A couple of years back, PBS's Frontline (hella show, on hiatus until September, unfortunately), did an excellent series called The Two Nations of Black America. The question under investigation was
Thirty years after Martin Luther King, Jr,'s death, how have we reached this point where we have both the largest black middle class and the largest underclass in our history?
Anyway, one of the many interviews in the series was with Eldridge Cleaver. I pulled it up yesterday in a conversation I was having around here and decided I'd scare the hell out of everyone with it.
So, adjust your hats, folks, because I saved the best for last.
CLEAVER: I think the only way we could have won is that the American people would have revolted against the status quo. We had the anti-war movement and the black movement coming together for a better America. Now, victory in those terms would have meant that we would have been able to have a group of people who could get control of the government and administer it. But I do not think that we had a winning scenario. We never dreamed that we would be able to overthrow the American government. We didn't see that as our task. We saw that as the task of the survivors. Our job was to tear down the status quo and leave it to other people on how to rebuild because it was not possible to seize control of the government and install our people. That's reserved for banana republics. We had no illusions on that point and so victory, in our sense, was to get the laws passed that were passed. They started passing voter rights acts and all this kind of stuff, new civil rights bill, so we saw ourselves as providing backbone that was missing from Dr. Martin Luther King's nonviolent movement and we did not think that movement would be rewarded.
It's like the NAACP. NAACP used to be considered a wild eyed radical organization until Martin Luther King came along and then they became acceptable and Martin Luther King was the devil. So when we came along Martin Luther King started looking better. To some people. Obviously not to all. Because when the killing started it was to liquidate the plan hatched here in Boston, or I should say in Massachusetts, between the Kennedy dynasty and Martin Luther King.
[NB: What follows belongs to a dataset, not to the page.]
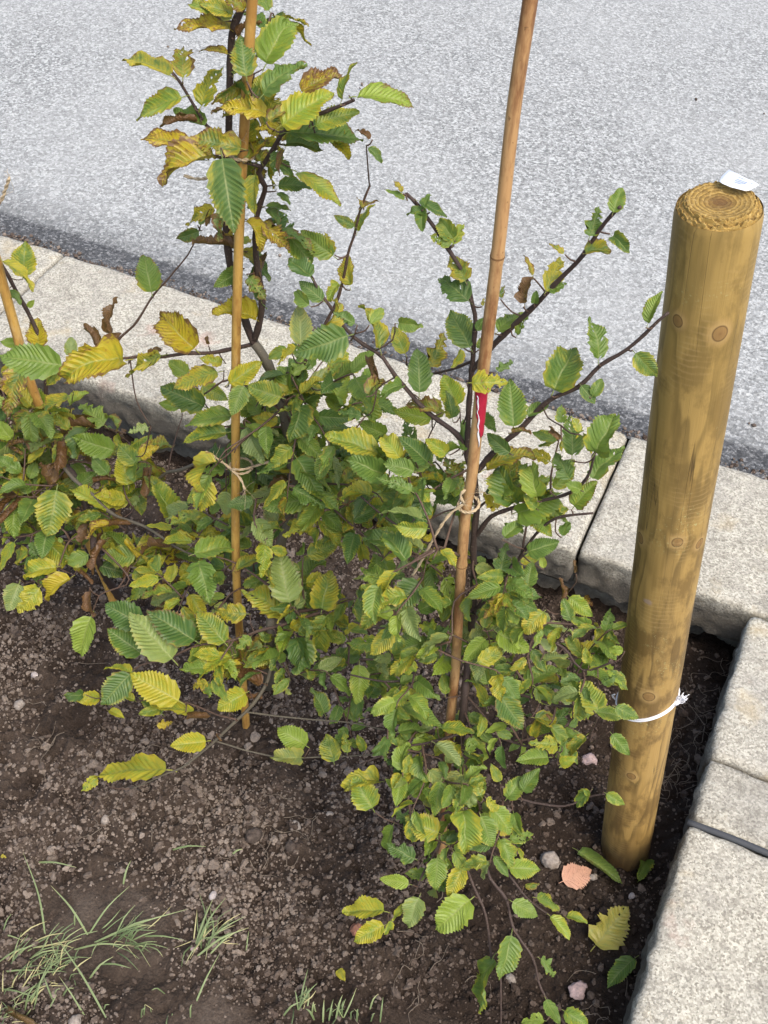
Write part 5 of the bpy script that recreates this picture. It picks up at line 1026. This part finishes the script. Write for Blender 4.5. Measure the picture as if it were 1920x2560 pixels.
# ------------------------------------------------------------------ fallen leaves
def fallen(k, bx, by, tx, ty, wide, color, me, label, lift=0.010, nrm=(0, -0.2, 1)):
    a = on_z(*R(k, bx, by), 0); b = on_z(*R(k, tx, ty), 0)
    a = on_z(*R(k, bx, by), soil_h(a[0], a[1], True)[0] + lift); b = on_z(*R(k, tx, ty), soil_h(b[0], b[1], True)[0] + lift)
    ax = b - a; L = np.linalg.norm(ax); ax /= L; n = np.array(nrm, float); n -= ax * (n @ ax); n /= np.linalg.norm(n); x = np.cross(ax, n); w = L * wide
    o = obj('fallen_leaf', me); o.matrix_world = Matrix(((x[0] * w, ax[0] * L, n[0] * L, a[0]), (x[1] * w, ax[1] * L, n[1] * L, a[1]), (x[2] * w, ax[2] * L, n[2] * L, a[2]), (0, 0, 0, 1)))
    o.color = color; tag(o, label, 'leaf', 'fallen leaves on the soil')
PINK = leaf_mesh('leaf_pink', 200, 0.74, 0.05, 0.12, 0.1, 0.03, 0, 0, 0.05); k_ = NT('pink_brown_dead_leaf'); P_ = k_.coord('UV')
PINK.materials.clear(); PINK.materials.append(k_.fin(k_.mix(k_.rng(k_.noise(P_, 9, 5, 0.7), 0.58, 0.68), k_.mix(k_.noise(P_, 5, 4), (0.50, 0.29, 0.20), (0.38, 0.21, 0.14)), (0.10, 0.05, 0.03)), 0.7))
fallen(8, 775, 488, 898, 440, 0.92, (1, 1, 1, 1), PINK, 'pinkish tan dead leaf lying below the wooden post')
fallen(8, 912, 768, 1056, 596, 0.92, (0.7, 0.36, 0.8, 0.45), leaf_mesh('leaf_crumpled', 201, 0.72, 0.05, 0.2, 0.2, 0.04, 0, 0.55, 0.14, 0.02), 'large crumpled yellowish leaf near the right kerb', 0.016)
fallen(8, 838, 358, 1034, 502, 0.62, (0.2, 0.1, 0.6, 0.25), leaf_mesh('leaf_rolled', 202, 0.56, 0.1, 0.15, 0.2, 0.03, 1.7), 'rolled green leaf lying against the foot of the post', 0.014)
fallen(8, 1084, 822, 964, 952, 0.85, (0.15, 0.05, 0.45, 0.0), FLAT[2], 'fresh green leaf propped against the right kerb', 0.016, (-0.6, -0.2, 1))
fallen(8, 1126, 398, 1096, 494, 0.8, (0.2, 0.1, 0.6, 0.1), ARCH[2], 'small green leaf wedged just right of the post foot', 0.014)
fallen(7, 1462, 870, 1490, 922, 1.1, (0.7, 0.15, 0.7, 0.1), FLAT[4], 'tiny olive yellow leaf on bare soil at the bottom centre', 0.008)
fallen(7, 30, 1040, 165, 1106, 0.75, (1.0, 1.2, 0.5, 0.2), DRY[3], 'curled brown dead leaf at the bottom left corner', 0.010)
fallen(7, 5, 378, 28, 388, 1.3, (1.0, 0.45, 0.9, 0.2), TORN[1], 'tiny orange leaf scrap at the left edge of the bare soil', 0.006)
fallen(6, 870, 360, 900, 410, 1.0, (1.0, 0.9, 0.5, 0.0), TORN[3], 'reddish brown dead leaf in the gap below the back kerb', 0.012)

# ------------------------------------------------------------------ grass
def grass():
    V, Fc, tone = [], [], []
    def blade(px0, px1, bow, w, t, lift=0.04):
        a = on_z(*px0, 0.0); a[2] = soil_h(a[0], a[1])[0] - 0.002; a = a if True else a
        b = on_z(*px1, lift + max(0, soil_h(a[0], a[1])[0])); m = (a + b) / 2 + np.array([bow, 0, lift * 0.55])
        L = smooth_line([a, m, b], 0.012); n = len(L); d = np.gradient(L, axis=0); o = len(V)
        for i in range(n):
            s = np.cross(d[i], [0.2, -0.6, 0.8]); s /= np.linalg.norm(s) + 1e-9; f = i / (n - 1); ww = w * (1 - f ** 2.2) * (0.6 + 0.4 * min(1, f * 6)) + 0.0002
            V.extend([L[i] - s * ww, L[i] + np.array([0, 0, 0.0004]) - np.cross(s, d[i]) * 0.0, L[i] + s * ww]); tone.extend([t + 0.25 * f ** 3] * 3)
        for i in range(n - 1):
            for j in range(2): Fc.append((o + i * 3 + j, o + i * 3 + j + 1, o + i * 3 + j + 4, o + i * 3 + j + 3))
    hand = [((200, 750), (100, 365), .01), ((385, 735), (220, 508), .006), ((385, 730), (560, 510), .0), ((530, 510), (565, 400), 0), ((400, 770), (810, 610), 0), ((470, 745), (700, 640), 0), ((320, 795), (580, 770), 0), ((850, 800), (920, 565), 0), ((850, 810), (975, 560), 0), ((870, 800), (1060, 640), 0), ((850, 850), (1075, 690), 0), ((900, 850), (1050, 690), 0), ((850, 1050), (950, 800), 0), ((620, 740), (800, 745), 0), ((1065, 820), (1075, 705), 0), ((470, 1106), (235, 720), .004), ((380, 1100), (255, 900), 0), ((110, 1060), (160, 930), 0), ((120, 1050), (260, 800), 0), ((150, 1060), (220, 830), 0), ((0, 890), (220, 880), 0), ((0, 850), (140, 770), 0), ((0, 730), (100, 745), 0), ((20, 720), (50, 630), 0), ((240, 1030), (190, 900), 0), ((0, 970), (170, 1000), 0), ((70, 830), (150, 760), 0), ((435, 860), (565, 865), 0), ((390, 930), (490, 815), 0), ((1290, 1090), (1330, 870), 0), ((1290, 1080), (1370, 930), 0), ((1290, 1080), (1275, 960), 0), ((1220, 1106), (1300, 1010), 0), ((1420, 1120), (1440, 1000), 0), ((1480, 1110), (1540, 950), .002), ((1450, 1110), (1480, 980), 0), ((1395, 1120), (1400, 1000), 0), ((1540, 1120), (1545, 1040), 0), ((1360, 1106), (1320, 1040), 0), ((830, 1110), (830, 1020), 0), ((620, 1110), (630, 1040), 0), ((1600, 1120), (1620, 1060), 0), ((1640, 1120), (1655, 990), 0), ((280, 1010), (320, 950), 0), ((720, 1000), (655, 960), 0), ((325, 690), (330, 620), 0), ((160, 400), (330, 430), 0), ((740, 355), (890, 340), 0), ((1000, 400), (1050, 350), 0)]
    for a, b, bw in hand: blade(R(7, *a), R(7, *b), bw, random.uniform(0.0009, 0.0015), random.uniform(0.35, 0.75), random.uniform(0.012, 0.03))
    for (cx, cy, sx, sy, n, ang, L) in ((520, 740, 90, 40, 26, -0.6, 170), (890, 780, 50, 50, 34, -1.0, 170), (150, 830, 120, 70, 34, -0.5, 150), (130, 980, 120, 70, 26, -1.0, 150), (270, 880, 60, 70, 14, -0.9, 130), (1300, 1050, 30, 40, 12, -1.4, 120), (1480, 1090, 90, 20, 14, -1.4, 110), (560, 780, 80, 30, 14, 0.0, 120), (60, 1090, 80, 30, 14, -1.2, 90), (640, 1080, 120, 20, 6, -1.3, 70)):
        for _ in range(n):
            x, y = random.gauss(cx, sx * 0.6), random.gauss(cy, sy * 0.6); a = ang + random.gauss(0, 0.45) + (math.pi if random.random() < 0.12 else 0); l = L * random.uniform(0.35, 1.1)
            blade(R(7, x, y), R(7, x + l * math.cos(a), y + l * math.sin(a)), random.gauss(0, 0.003), random.uniform(0.0005, 0.0011), random.choice((0.15, 0.35, 0.55, 0.75, 0.95)), random.uniform(0.003, 0.022))
    me = mesh_of('grass', V, Fc); at = me.attributes.new('tone', 'FLOAT', 'POINT'); at.data.foreach_set('value', np.clip(np.array(tone, np.float32), 0, 1))
    return tag(obj('grass', me, mat_grass()), 'sparse tufts of thin green grass growing on the bare soil', 'grass', kind='stuff')
grass()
Their plan was for Martin Luther King and Malcolm X to work together because together they could turn out the total black vote and then with the votes that the Kennedys could deliver they would have been able to establish a dynasty that would have ruled this country into the next century. That was their plan and that is why they were liquidated. The two Kennedy brothers killed, Martin Luther King and Malcolm X killed so that plan could not come into fruition. That was the scenario, that is why they were killed we do not understand that. The only one that really broke it down was this guy Sorensen who was the Kennedy choice for the CIA, but the establishment would not allow him to take control. Maybe it was the FBI, he was supposed to become head of the FBI.
GATES: Theodore Sorensen?
CLEAVER: Yeah. He was a speech writer. And so Kennedy tried to get him appointed head of the FBI and they wouldn't do it and so they were murdered and so the powers that be murdered them and they made -- if you look at all four of those assassinations they were textbook. They were murdered and the finger was pointed at some obvious enemy in all four cases. In all four cases, baloney. They were killed by the powers that rule this country who did not want to see the political dynasty of the Kennedys take control and last into the next century. They were still paranoid from how long Roosevelt was in power. Remember they changed the laws so that he couldn't run again and he obliged them by dying and so they were very fearful that this could be repeated, and it was on the way to being repeated but they knocked them out because by now Martin Luther King would have been president. That was their scenario.